DATASET EXTRACT:
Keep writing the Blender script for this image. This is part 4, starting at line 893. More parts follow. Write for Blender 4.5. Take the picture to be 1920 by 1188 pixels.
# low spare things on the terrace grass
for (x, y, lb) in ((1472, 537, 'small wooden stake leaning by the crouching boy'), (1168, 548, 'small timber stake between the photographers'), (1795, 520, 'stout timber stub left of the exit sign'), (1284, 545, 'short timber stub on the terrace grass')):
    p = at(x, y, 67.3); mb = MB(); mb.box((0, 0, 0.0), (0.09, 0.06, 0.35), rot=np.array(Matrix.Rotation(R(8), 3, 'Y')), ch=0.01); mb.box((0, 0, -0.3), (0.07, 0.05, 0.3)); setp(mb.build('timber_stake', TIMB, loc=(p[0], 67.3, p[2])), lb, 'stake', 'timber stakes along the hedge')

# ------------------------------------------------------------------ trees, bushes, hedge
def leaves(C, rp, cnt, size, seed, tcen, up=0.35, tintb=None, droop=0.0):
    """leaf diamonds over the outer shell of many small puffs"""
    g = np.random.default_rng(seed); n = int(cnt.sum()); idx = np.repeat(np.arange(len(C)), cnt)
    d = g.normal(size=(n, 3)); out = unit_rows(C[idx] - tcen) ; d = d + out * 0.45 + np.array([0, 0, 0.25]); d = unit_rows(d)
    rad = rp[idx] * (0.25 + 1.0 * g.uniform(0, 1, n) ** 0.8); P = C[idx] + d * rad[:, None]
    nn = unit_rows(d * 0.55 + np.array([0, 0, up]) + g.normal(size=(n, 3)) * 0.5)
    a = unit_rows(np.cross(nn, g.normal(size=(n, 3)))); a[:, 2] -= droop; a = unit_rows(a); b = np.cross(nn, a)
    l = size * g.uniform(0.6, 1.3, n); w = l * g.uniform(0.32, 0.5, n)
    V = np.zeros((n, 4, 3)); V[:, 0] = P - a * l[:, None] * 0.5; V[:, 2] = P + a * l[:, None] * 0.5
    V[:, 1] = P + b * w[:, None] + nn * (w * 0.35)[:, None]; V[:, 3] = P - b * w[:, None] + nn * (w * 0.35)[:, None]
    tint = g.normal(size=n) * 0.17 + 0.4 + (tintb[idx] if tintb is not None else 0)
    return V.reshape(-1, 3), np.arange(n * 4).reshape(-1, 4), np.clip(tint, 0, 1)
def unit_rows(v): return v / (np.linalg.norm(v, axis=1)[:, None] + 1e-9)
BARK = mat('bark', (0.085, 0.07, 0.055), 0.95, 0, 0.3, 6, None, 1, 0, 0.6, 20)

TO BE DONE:
Reproduce every line of the data verbatim.

WORKED ANSWER:
Keep writing the Blender script for this image. This is part 4, starting at line 893. More parts follow. Write for Blender 4.5. Take the picture to be 1920 by 1188 pixels.
# low spare things on the terrace grass
for (x, y, lb) in ((1472, 537, 'small wooden stake leaning by the crouching boy'), (1168, 548, 'small timber stake between the photographers'), (1795, 520, 'stout timber stub left of the exit sign'), (1284, 545, 'short timber stub on the terrace grass')):
    p = at(x, y, 67.3); mb = MB(); mb.box((0, 0, 0.0), (0.09, 0.06, 0.35), rot=np.array(Matrix.Rotation(R(8), 3, 'Y')), ch=0.01); mb.box((0, 0, -0.3), (0.07, 0.05, 0.3)); setp(mb.build('timber_stake', TIMB, loc=(p[0], 67.3, p[2])), lb, 'stake', 'timber stakes along the hedge')

# ------------------------------------------------------------------ trees, bushes, hedge
def leaves(C, rp, cnt, size, seed, tcen, up=0.35, tintb=None, droop=0.0):
    """leaf diamonds over the outer shell of many small puffs"""
    g = np.random.default_rng(seed); n = int(cnt.sum()); idx = np.repeat(np.arange(len(C)), cnt)
    d = g.normal(size=(n, 3)); out = unit_rows(C[idx] - tcen) ; d = d + out * 0.45 + np.array([0, 0, 0.25]); d = unit_rows(d)
    rad = rp[idx] * (0.25 + 1.0 * g.uniform(0, 1, n) ** 0.8); P = C[idx] + d * rad[:, None]
    nn = unit_rows(d * 0.55 + np.array([0, 0, up]) + g.normal(size=(n, 3)) * 0.5)
    a = unit_rows(np.cross(nn, g.normal(size=(n, 3)))); a[:, 2] -= droop; a = unit_rows(a); b = np.cross(nn, a)
    l = size * g.uniform(0.6, 1.3, n); w = l * g.uniform(0.32, 0.5, n)
    V = np.zeros((n, 4, 3)); V[:, 0] = P - a * l[:, None] * 0.5; V[:, 2] = P + a * l[:, None] * 0.5
    V[:, 1] = P + b * w[:, None] + nn * (w * 0.35)[:, None]; V[:, 3] = P - b * w[:, None] + nn * (w * 0.35)[:, None]
    tint = g.normal(size=n) * 0.17 + 0.4 + (tintb[idx] if tintb is not None else 0)
    return V.reshape(-1, 3), np.arange(n * 4).reshape(-1, 4), np.clip(tint, 0, 1)
def unit_rows(v): return v / (np.linalg.norm(v, axis=1)[:, None] + 1e-9)
BARK = mat('bark', (0.085, 0.07, 0.055), 0.95, 0, 0.3, 6, None, 1, 0, 0.6, 20)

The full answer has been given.